Très vite, l’organe dirigeant a choisi à l’unanimité un successeur à NYIAZOV. Il s’est agi du Ministre de la Santé :GURBANGULY BERDHYMUKHAMMEDOV

Celui-ci assure l’intérim de la présidence et sera le seul candidat aux élections présidentielles qui avaient été fixées, avant le décès de NYIAZOV, au mois de Février prochain.

Le calme gouvernemental règne donc au Turkménistan. Le gaz turkmène, abondant, satisfait bien sûr largement les besoins du pays et s’exporte vers l’Iran où il alimente l’énorme agglomération de Téhéran et le nord du pays, les gisements iraniens, eux-mêmes abondants, se trouvant dans le Sud du pays loin de la capitale, et vers l’Europe par le réseau de gazoducs russes de GAZPROM.

Un autre projet gazier grandiose consistait à construire via l’Afghanistan un gazoduc pour alimenter le Pakistan et l’Inde. Ce projet, porté jadis par la société pétrolière US UNOCAL – dont l’actuel Président afghan (avec la double nationalité afghane/étasunienne) KARZAI était à l’époque le délégué dans la région – a été suspendu pour cause d’invasion militaire US. Mais son intérêt économique demeure pour les deux pays clients, très pauvres l’un et l’autre en ressources énergétiques.

En politique étrangère, le Turkménistan est discret : membre de la CEI, il n’a pas cédé aux sirènes proétasuniennes du GUAM (groupe Georgie, Ukraine, Azerbaïdjan, Moldavie) pas plus qu’il n’a accepté de bases US au moment de l’invasion de l’Afghanistan. A l’inverse des autres républiques d’Asie Centrale il n’a pas adhéré non plus à l’Organisation de Coopération de Shanghai qui, animée par la Chine et la Russie, est en train de devenir un réel contrepoids aux visées dominatrices des USA en Eurasie.

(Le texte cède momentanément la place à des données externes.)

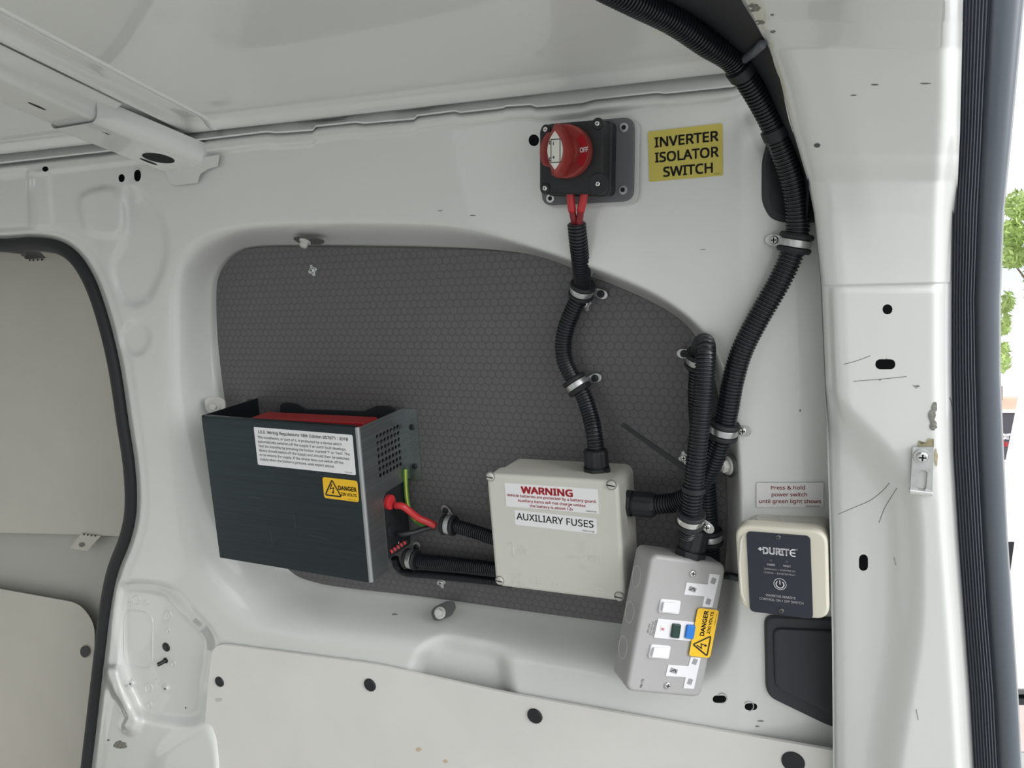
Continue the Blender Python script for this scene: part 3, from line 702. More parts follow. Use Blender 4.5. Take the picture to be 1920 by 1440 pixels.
# black access plug right of the yellow label
o, M, ol = wdisc('access_cover', 'tall black rounded cover on the wall behind the long conduit', 'cover', 1462, 334, 0, 0, wat(1462, 334), 0, DGREYP, rr=rpoly([(1428, 300), (1440, 260), (1462, 250), (1540, 250), (1540, 418), (1470, 418), (1444, 410), (1428, 380)], 22, 5))
mb = MB(); mb.slab(ol[::-1], -.001, .004, .003); mb.build('rim', DGREYP, o, recenter=False)
mb = MB(); mb.slab(inset(ol[::-1], .006), .0035, .0045, 0.0005); mb.build('centre', BLACKP, o, recenter=False)
o, M, ol = wdisc('tail_light_cover', 'large dark plastic cover low on the wall under the remote switch', 'cover', 1500, 1240, 0, 0, wat(1500, 1240) + .002, 0, DGREYP, rr=rpoly([(1433, 1153), (1590, 1160), (1590, 1370), (1552, 1358), (1436, 1302)], 20, 5))
mb = MB(); mb.slab(ol[::-1], -.003, .004, .003); mb.build('rim', DGREYP, o, recenter=False)
bq_ = [tuple(loc2(M, x, y, .004)) for x, y in rpoly([(1449, 1176), (1590, 1182), (1590, 1346), (1556, 1336), (1452, 1288)], 16, 5)]; mb = MB(); mb.slab(bq_[::-1], .003, .0075, .003, steps=4); mb.build('bulge', DGREYP, o, recenter=False)
# small clip behind conduit at the roof rail
mb = MB(); mb.loft([[tuple(P(x, y, .052)) for x, y in ((1424, 196), (1440, 200), (1446, 218), (1432, 220), (1426, 212))], [tuple(P(x, y, .06)) for x, y in ((1424, 196), (1440, 200), (1446, 218), (1432, 220), (1426, 212))]])
tag(mb.build('trim_clip', DGREYP), 'small dark clip half hidden behind the long conduit below the roof rail', 'clip')
# plug and stud in the lower left pressing
t = thing('rubber_plug', 'round black rubber plug in the lower left wall pressing', 'plug', onw(312, 1213, .0))
mb = MB(); mb.cyl((0, 0), .0074, -.001, .002, 22, .0012); mb.cyl((0, 0), .0045, .002, .003, 18, .001); mb.build('plug', BLACKP, t, recenter=False)
t = thing('fir_tree_clip', 'small black push stud sticking out just below the round rubber plug', 'clip', onw(311, 1238, 0))
mb = MB(); mb.cyl((0, 0), .0046, 0, .002, 16, .001); mb.build('head', BLACKP, t, recenter=False)
mb = MB(); mb.tube([(0, 0, .001), (-.002, -.001, .006), (-.005, -.002, .012)], .0032, 10); mb.build('stem', BLACKP, t, recenter=False)
for x, y, lab in ((249, 1280, 'pale weld stud with dark tip at the left of the lower pressing'), (314, 1289, 'pale weld stud with dark bore at the right of the lower pressing')):
    t = thing('weld_stud', lab, 'stud', onw(x, y, 0), None, 'weld studs in the lower left pressing'); mb = MB(); mb.cyl((0, 0), .0085 if x < 300 else .0065, -.0005, .001, 20, .0006); mb.cyl((0, 0), .0055 if x < 300 else .0045, .001, .004, 18, .0012); mb.build('boss', PAINT, t, recenter=False)
    mb = MB(); mb.cyl((-.001, 0), .0018, .004, .0048, 12, .0004); mb.build('bore', ZDARK, t, recenter=False)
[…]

Il s’est également tenu à l’écart de l’Organisation de sécurité collective fondée par une partie des Etats membres de la CEI autour de la Fédération russe.

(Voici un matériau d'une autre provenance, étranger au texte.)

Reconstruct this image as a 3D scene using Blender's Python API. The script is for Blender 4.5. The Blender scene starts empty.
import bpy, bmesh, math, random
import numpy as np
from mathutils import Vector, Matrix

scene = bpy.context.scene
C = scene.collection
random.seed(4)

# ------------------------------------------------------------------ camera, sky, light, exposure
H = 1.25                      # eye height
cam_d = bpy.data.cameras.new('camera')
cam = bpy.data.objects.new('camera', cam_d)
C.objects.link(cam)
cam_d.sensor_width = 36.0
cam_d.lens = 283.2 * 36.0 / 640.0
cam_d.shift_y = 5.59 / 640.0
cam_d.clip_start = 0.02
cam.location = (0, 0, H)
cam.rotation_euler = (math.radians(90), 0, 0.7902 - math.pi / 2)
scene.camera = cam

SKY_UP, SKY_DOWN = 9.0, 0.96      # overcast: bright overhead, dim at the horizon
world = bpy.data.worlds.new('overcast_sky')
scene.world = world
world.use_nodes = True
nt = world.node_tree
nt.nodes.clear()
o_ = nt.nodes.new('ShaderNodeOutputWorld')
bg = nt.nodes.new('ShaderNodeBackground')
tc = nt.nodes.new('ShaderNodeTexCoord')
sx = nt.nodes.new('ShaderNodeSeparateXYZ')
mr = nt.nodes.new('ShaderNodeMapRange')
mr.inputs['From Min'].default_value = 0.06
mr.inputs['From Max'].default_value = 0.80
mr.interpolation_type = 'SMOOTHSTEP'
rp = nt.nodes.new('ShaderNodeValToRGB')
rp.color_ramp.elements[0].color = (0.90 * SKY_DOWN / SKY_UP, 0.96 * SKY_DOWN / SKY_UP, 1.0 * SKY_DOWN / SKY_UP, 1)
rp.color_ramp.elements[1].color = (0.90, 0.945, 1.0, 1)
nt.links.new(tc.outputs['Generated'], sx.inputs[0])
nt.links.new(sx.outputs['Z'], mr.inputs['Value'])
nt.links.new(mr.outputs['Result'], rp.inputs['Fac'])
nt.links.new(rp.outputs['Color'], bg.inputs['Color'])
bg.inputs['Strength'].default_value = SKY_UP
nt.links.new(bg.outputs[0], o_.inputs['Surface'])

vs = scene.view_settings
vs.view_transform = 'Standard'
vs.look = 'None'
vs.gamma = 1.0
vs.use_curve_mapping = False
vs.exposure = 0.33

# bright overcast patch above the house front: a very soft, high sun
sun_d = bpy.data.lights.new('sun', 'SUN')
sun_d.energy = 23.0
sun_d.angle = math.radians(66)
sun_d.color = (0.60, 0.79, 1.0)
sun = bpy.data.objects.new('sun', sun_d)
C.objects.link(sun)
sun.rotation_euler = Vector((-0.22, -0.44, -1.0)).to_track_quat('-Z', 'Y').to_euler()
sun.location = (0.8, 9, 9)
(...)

Selon les sources et les périodes les estimations des réserves gazières turkmènes varient. Présentées quelquefois comme les troisièmes du monde elles sont minimisées par d’autres. Le problème n’est probablement pas d’ordre géologique ou technique mais plutôt géographique. Le Turkménistan est un Etat enclavé, éloigné des zones de consommation. La mise en exploitation intensive de son gaz supposerait un environnement politique stable. Ce n’est pas le cas aujourd’hui puisqu’il est frontalier de l’Afghanistan occupé et de l’Iran menacé. Ses voisins du Nord et de l’Ouest : Kazakhstan, Azerbaidjan (à travers la Caspienne) et Russie sont eux-mêmes producteurs et exportateurs donc pas intéressés économiquement par le développement de ce concurrent.

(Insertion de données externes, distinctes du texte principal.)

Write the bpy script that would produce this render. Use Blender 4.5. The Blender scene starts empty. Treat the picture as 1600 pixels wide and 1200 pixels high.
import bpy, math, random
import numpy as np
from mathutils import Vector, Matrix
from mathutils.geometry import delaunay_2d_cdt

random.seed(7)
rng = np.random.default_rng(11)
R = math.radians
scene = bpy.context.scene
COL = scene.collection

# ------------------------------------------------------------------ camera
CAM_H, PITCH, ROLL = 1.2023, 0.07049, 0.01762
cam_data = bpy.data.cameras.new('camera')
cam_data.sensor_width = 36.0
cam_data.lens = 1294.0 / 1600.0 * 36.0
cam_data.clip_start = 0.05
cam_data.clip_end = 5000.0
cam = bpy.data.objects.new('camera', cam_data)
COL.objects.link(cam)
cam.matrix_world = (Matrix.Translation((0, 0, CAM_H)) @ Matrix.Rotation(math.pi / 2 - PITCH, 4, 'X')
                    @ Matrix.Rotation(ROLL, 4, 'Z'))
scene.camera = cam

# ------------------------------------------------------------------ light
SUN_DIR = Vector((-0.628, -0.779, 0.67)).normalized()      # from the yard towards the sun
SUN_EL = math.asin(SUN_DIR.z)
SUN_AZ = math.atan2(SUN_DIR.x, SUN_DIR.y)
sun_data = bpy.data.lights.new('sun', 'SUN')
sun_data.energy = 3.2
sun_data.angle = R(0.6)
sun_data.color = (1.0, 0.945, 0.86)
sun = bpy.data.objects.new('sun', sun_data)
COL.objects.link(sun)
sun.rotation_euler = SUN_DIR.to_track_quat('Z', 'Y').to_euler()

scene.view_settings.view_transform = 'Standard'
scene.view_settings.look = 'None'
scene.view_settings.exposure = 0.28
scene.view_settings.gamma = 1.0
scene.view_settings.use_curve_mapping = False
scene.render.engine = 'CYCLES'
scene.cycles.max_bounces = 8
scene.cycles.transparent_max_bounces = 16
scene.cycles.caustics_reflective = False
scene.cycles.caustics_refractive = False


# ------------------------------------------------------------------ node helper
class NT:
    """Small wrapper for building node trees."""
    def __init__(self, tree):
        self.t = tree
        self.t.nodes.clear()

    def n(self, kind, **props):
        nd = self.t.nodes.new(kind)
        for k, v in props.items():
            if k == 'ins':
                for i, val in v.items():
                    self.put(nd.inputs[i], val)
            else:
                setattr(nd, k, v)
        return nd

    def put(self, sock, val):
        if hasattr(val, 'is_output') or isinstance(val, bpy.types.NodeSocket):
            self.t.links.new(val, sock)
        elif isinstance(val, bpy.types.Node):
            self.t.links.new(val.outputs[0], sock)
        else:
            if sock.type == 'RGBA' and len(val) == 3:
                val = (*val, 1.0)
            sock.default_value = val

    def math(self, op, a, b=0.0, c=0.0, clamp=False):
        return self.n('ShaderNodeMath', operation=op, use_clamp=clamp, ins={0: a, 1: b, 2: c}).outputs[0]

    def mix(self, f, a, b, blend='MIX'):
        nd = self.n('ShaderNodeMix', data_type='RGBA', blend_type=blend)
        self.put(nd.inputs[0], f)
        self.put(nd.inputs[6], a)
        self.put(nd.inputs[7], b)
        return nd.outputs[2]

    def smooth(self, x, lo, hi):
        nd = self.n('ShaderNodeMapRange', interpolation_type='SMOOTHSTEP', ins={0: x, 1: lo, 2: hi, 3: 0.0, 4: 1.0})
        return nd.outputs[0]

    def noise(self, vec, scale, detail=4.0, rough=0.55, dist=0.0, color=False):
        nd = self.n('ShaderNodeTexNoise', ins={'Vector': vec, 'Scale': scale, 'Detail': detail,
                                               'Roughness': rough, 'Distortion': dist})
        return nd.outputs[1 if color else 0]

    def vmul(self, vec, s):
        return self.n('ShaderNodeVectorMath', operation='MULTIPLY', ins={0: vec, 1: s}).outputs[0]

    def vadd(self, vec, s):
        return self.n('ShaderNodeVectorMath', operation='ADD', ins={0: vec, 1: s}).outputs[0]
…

La situation du Turkménistan pourrait être comparée à celle d’un riche propriétaire foncier, gardant jalousement son trésor et dont les voisins et d’autres grands propriétaires plus lointains attendraient tranquillement la disparition pour élargir leur domaine (qui n’est intéressant que pour son sous-sol, en surface le pays est un désert à 90%). Mais le vieillard est méfiant, autoritaire et capricieux, il ne se fie à personne et il faut le ménager tant que les dispositions de son testament ne sont pas connues. Ses héritiers directs : l’équipe au pouvoir comme la population turkmène qui, même si elle subit ses caprices de vieillard riche, bénéficie gratuitement à vie de l’eau du gaz et de l’essence, ne se laisseront pas dépouiller si facilement.

La partie de Monopoly gazier ne fait donc que commencer. Elle est mondiale. Les principaux joueurs sont connus : Russie, Iran, Chine, Etats-Unis, Turquie. Même les israéliens sont, comme on dit, sur le coup, à travers la société MERHAV dirigée, quelle surprise, par un ancien officier du Mossad, JOSEPH MEIMAN. Mais pour l’heure les deux voisins les mieux tolérés dans ce pays qui se déclare « invincible » sont l’Iran et la Russie. Ils achètent ou transportent le gaz, ne parlent jamais d’héritage et laissent le « vieux » tranquille. En matière d’héritage, l’impatience est mauvaise conseillère et pour l’heure la « famille » ne semble pas prête à se laisser déposséder.